Applied Exercise 6.6: The Abandonment Rate Problem
Difficulty: Applied
Verdant's data shows that 18% of applicants who have not received approval within 14 days abandon their application. After implementing KYC automation, the median onboarding time is 4 days.
a) If the abandonment rate remains 18% at 14 days but the median time is now 4 days, what happens to the absolute number of applicants abandoned per month (assuming 600 applications per month)? b) If the automation eliminates most of the queue (reducing the time-to-decision distribution significantly), what would be a reasonable estimate for the new abandonment rate? (Discuss factors that would influence this.) c) If each acquired customer generates average net revenue of £150 per year, and the automation reduces abandonment from 18% to 5%, what is the annual revenue impact for a bank processing 600 new applications per month? d) What competitive and compliance factors should influence how much friction is acceptable in the KYC process?

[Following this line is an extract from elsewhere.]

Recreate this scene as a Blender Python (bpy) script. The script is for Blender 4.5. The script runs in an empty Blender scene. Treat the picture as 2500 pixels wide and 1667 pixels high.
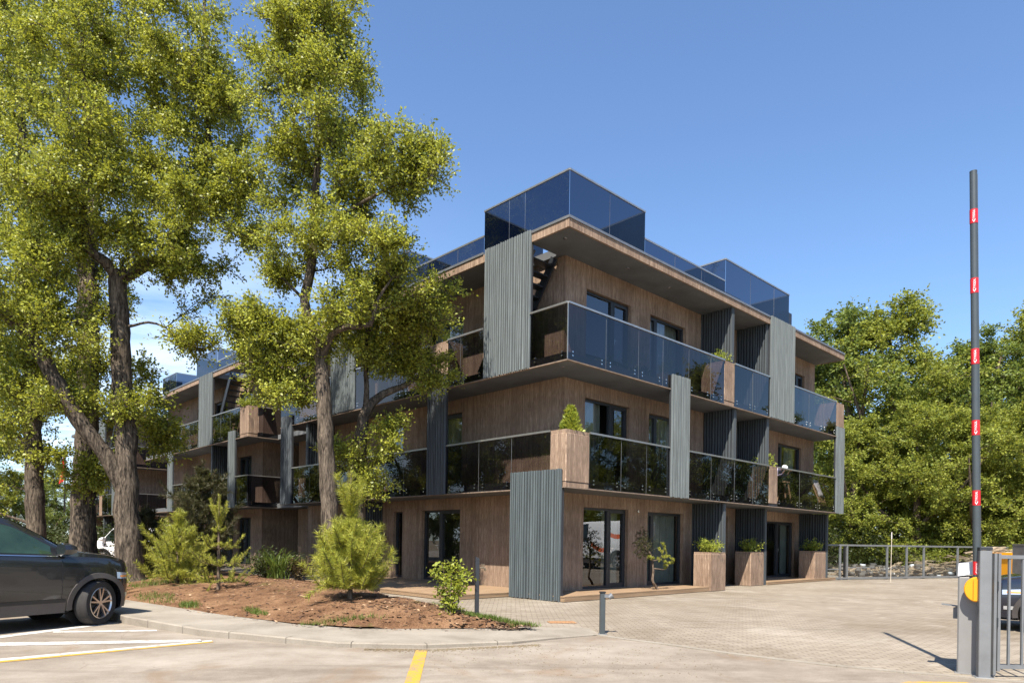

Research Exercise 6.7: The Deepfake Challenge in KYC
Difficulty: Research-required
Research the current state of deepfake detection technology in identity verification. Your research should address:
a) What types of deepfake attacks have been demonstrated against biometric verification systems? b) What technical approaches do verification vendors use to detect deepfakes? c) What regulatory guidance (FCA, EBA, FATF, or equivalent) currently exists on biometric verification standards? d) Based on your research, what additional controls should a financial institution maintain alongside biometric verification to manage the deepfake risk?
Write a 400-word summary of your findings with at least two sources cited.